Tuesday, March 27, 2007

Blessed are the Poor

While a number of people have commented on George Wiegel’s article “The End of the Anglican Communion”, I found one part very striking:

“I gave him a copy of Witness to Hope: The Biography of Pope John Paul II; we spoke of John Paul’s theology of the body, and then fell to discussing the difference between “sacramental” and “gnostic” understandings of the human condition. The former insists that the stuff of the world – including maleness, femaleness, and their complementarity — has truths built into it; gnostics say it’s all plastic, all malleable, all changeable. The sacramentalists believe that the extraordinary reveals itself through the ordinary: bread, wine, water, salt, marital love and fidelity; the gnostics say it’s a matter of superior wisdom, available to the enlightened (which can mean, the politically correct).” (Weigel)

The Lord has been working on my gnosticism. No, I’ve not been reading the Gospel of Judas. I mean that He has been challenging my living in my head, hiding in my castle of ideas and imaginings. This definition of sacremental is what got to me here, because if I use it I wind up seeing our Western culture as gnostic. Period.

What bothers me is that his definitions make sense. I firmly believe that secularism is related to urban living, to the deficit produced by living within a highly artificial (re: man-made) environment. This deficit leaves us highly deficient in daily doses of Truth that seep in through unnoticed avenues from Creation. Is Hell the gnostic Paradise, where God does not enter because we shut him out totally?

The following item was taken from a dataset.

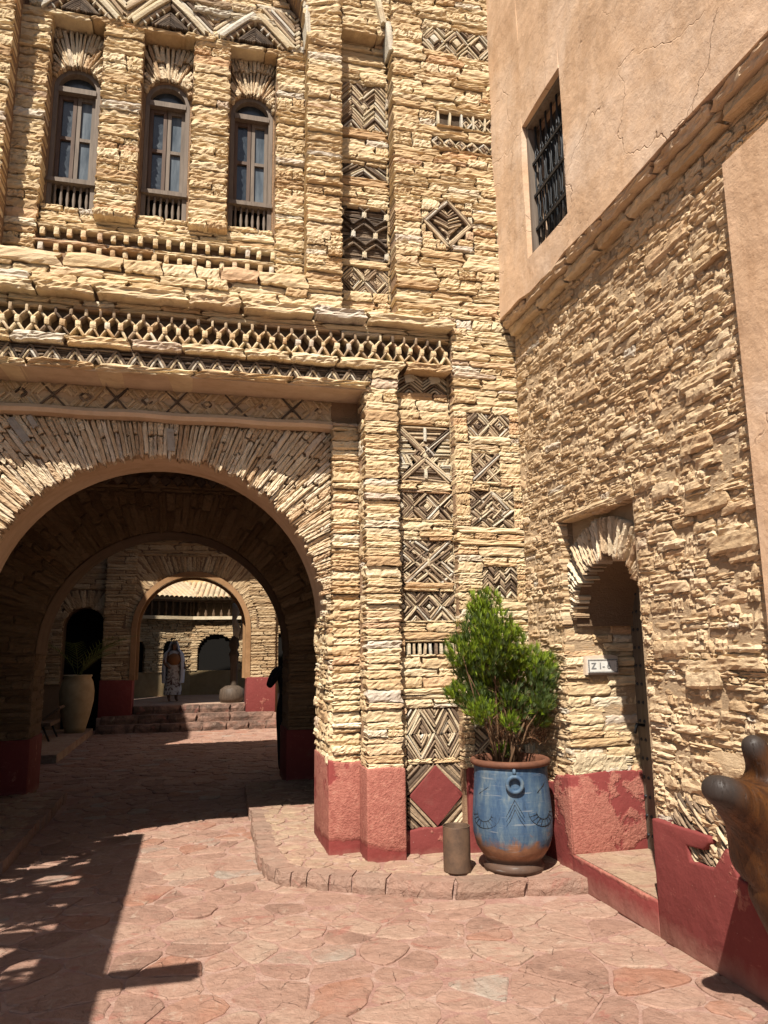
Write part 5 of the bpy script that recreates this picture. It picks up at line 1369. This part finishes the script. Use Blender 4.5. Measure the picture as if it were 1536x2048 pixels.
q = MB(); q.lathe(P(0, -.02, .68), [(.10, -.12), (.175, -.02), (.16, .10), (.08, .17)], 16); q.build('bodice', 'orange_cloth', pr, True)

# ================================================================== things in the courts
JR = thing('clay_jar', 'tall yellowish clay jar with palm fronds on the left courtyard pavement', 'jar', (-2.22, 16.0, .13))
jc = (-2.22, 16.0, .13)
q = MB(); q.lathe(jc, [(.0, 0), (.18, 0), (.21, .12), (.27, .35), (.315, .60), (.32, .78), (.29, .95), (.25, 1.03), (.27, 1.07), (.26, 1.09), (.22, 1.06), (.20, .95), (.0, .93)], 36); q.build('body', 'clay_jar', JR, True)
PM = thing('palm_plant', 'thin palm plant with drooping fronds growing in the clay jar', 'plant', (-2.22, 16.0, 1.06))
for k in range(9):
    a = random.uniform(0, 6.28); ln = random.uniform(1.0, 1.7); q = MB(); pts = []
    for i in range(9): t = i / 8; pts.append(Vector((jc[0] + math.cos(a) * .75 * ln * t ** 1.5, jc[1] + math.sin(a) * .5 * ln * t ** 1.5, 1.05 + ln * (t - .42 * t * t))))
    q.tube(pts, [.012 * (1 - .8 * i / 8) for i in range(9)], 5)
    for i in range(3, 9):
        for s_ in (-1, 1):
            for m_ in (0, .5):
                p = pts[i - 1].lerp(pts[i], m_); d = (pts[i] - pts[i - 1]).normalized(); sd = d.cross(Vector((0, 0, 1))).normalized() * s_; e = p + (sd + d * .9).normalized() * .26; w_ = d * .012
                q.quad(p - w_, p + w_, e + w_ * .2, e - w_ * .2)
    q.build('frond', 'leaf_palm', PM)
BE = thing('iron_bench', 'low dark bench with splayed legs on the left courtyard pavement', 'bench', (-2.6, 15.0, .13))
q = MB(); q.obox((-2.62, 14.9, .42), (1, 0, 0), (0, 1, 0), (0, 0, 1), .22, .5, .03); q.build('seat', 'beam_wood', BE)
q = MB(); q.obox((-2.5, 15.25, .56), (.8, 0, .6), (0, 1, 0), (-.6, 0, .8), .18, .25, .02); q.build('raised_end', 'beam_wood', BE)
for sx in (-1, 1):
    for y in (14.5, 15.3): q = MB(); q.tube([(-2.62 + sx * .08, y, .40), (-2.62 + sx * .2, y, .13)], .02, 6); q.build('leg', 'iron', BE, True)
ST_ = thing('carved_post', 'tall carved dark wooden post on a round base inside the inner arch', 'statue', (.86, 18.6, .455))
q = MB(); q.lathe((.86, 18.6, .455), [(.0, 0), (.26, 0), (.30, .12), (.28, .30), (.16, .38), (.0, .40)], 24, .03); q.build('base', 'carved_wood', ST_, True)
q = MB(); q.lathe((.90, 18.62, .8), [(.09, 0), (.085, .5), (.11, .72), (.13, .78), (.08, .86), (.13, .98), (.10, 1.12), (.06, 1.2)], 16, .06); q.build('shaft', 'carved_wood', ST_, True)
q = MB(); q.tube([(.92, 18.62, 1.95), (.95, 18.6, 2.15), (.88, 18.6, 2.4), (.93, 18.62, 2.62), (.85, 18.6, 2.78)], [.06, .10, .055, .10, .03], 10); q.build('horned_head', 'stone_grey', ST_, True)
q = MB(); q.tube([(1.02, 18.62, 1.9), (1.10, 18.6, 2.15), (1.06, 18.6, 2.45)], [.04, .07, .015], 8); q.build('side_horn', 'stone_grey', ST_, True)
LA = thing('wall_lantern', 'small dark metal lantern hanging on the courtyard wall above the cloth', 'lantern', (-2.6, 14.2, 2.6))
q = MB(); q.lathe((-2.62, 14.2, 2.6), [(.0, 0), (.08, .02), (.11, .22), (.12, .24), (.05, .32), (.0, .36)], 8); q.build('body', 'iron', LA)
q = MB(); q.tube([(-2.62, 14.2, 2.95), (-2.7, 14.2, 3.02), (-3.02, 14.2, 3.02)], .012, 6); q.build('bracket', 'iron', LA, True)

# ================================================================== pergola left of the camera, out of frame: it throws the shade on the paving
PG = thing('pergola', 'thatched wooden pergola standing out of frame on the left, shading the paving', 'pergola', (-2.4, 3.4, 0))
for x in (-1.80, -3.3):
    for y in (1.2, 3.2, 5.1): q = MB(); q.tube([(x, y, 0), (x, y, 2.95)], .07, 8); q.build('post', 'bark', PG, True)
for x in (-1.75, -3.3): q = MB(); q.box(x - .07, x + .07, .9, 5.45, 2.93, 3.05); q.build('beam', 'beam_wood', PG)
for y, x1 in ((1.0, -1.6), (1.75, -1.6), (2.36, -1.06), (3.1, -1.66), (3.8, -1.66), (4.5, -1.66), (5.2, -1.66)): q = MB(); q.box(-3.5, x1, y - .075, y + .075, 3.05, 3.17); q.build('rafter', 'beam_wood', PG)
q = MB(); q.box(-1.90, -1.545, .7, 5.5, 3.172, 3.20); q.build('roof_board', 'beam_wood', PG)
q = MB(); random.seed(5)
for k in range(1500):
    x = random.uniform(-3.5, -1.82); y = random.uniform(.7, 5.5)
    if -2.4 < x < -1.95 and (math.sin(y * 4.2 + x * 2) > .25): continue
    a = random.gauss(0, .35); L = random.uniform(.15, .34); d = Vector((math.cos(a), math.sin(a), random.uniform(-.05, .05))) * L; w_ = Vector((-math.sin(a), math.cos(a), 0)) * random.uniform(.025, .05); p = Vector((x, y, 3.19 + random.uniform(0, .06)))
    if (p + d).x > -1.66 or (p - d).x > -1.66: continue
    q.quad(p - d, p - d * .2 + w_, p + d, p - d * .2 - w_)
q.build('palm_thatch', 'leaf_palm', PG)['kind'] = 'stuff'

On a more positive note, this has motivated me to focus more on Creation to “find” the sacramental—a very pleasant enterprise. The only thing that gets in the way is my own cranky virtual reality, which flees Creation as it runs from the Cross of our Lord Jesus Christ.

Perhaps this is why the anawim inherit the kingdom of God—they cannot afford to escape Him and so they are saturated with Him.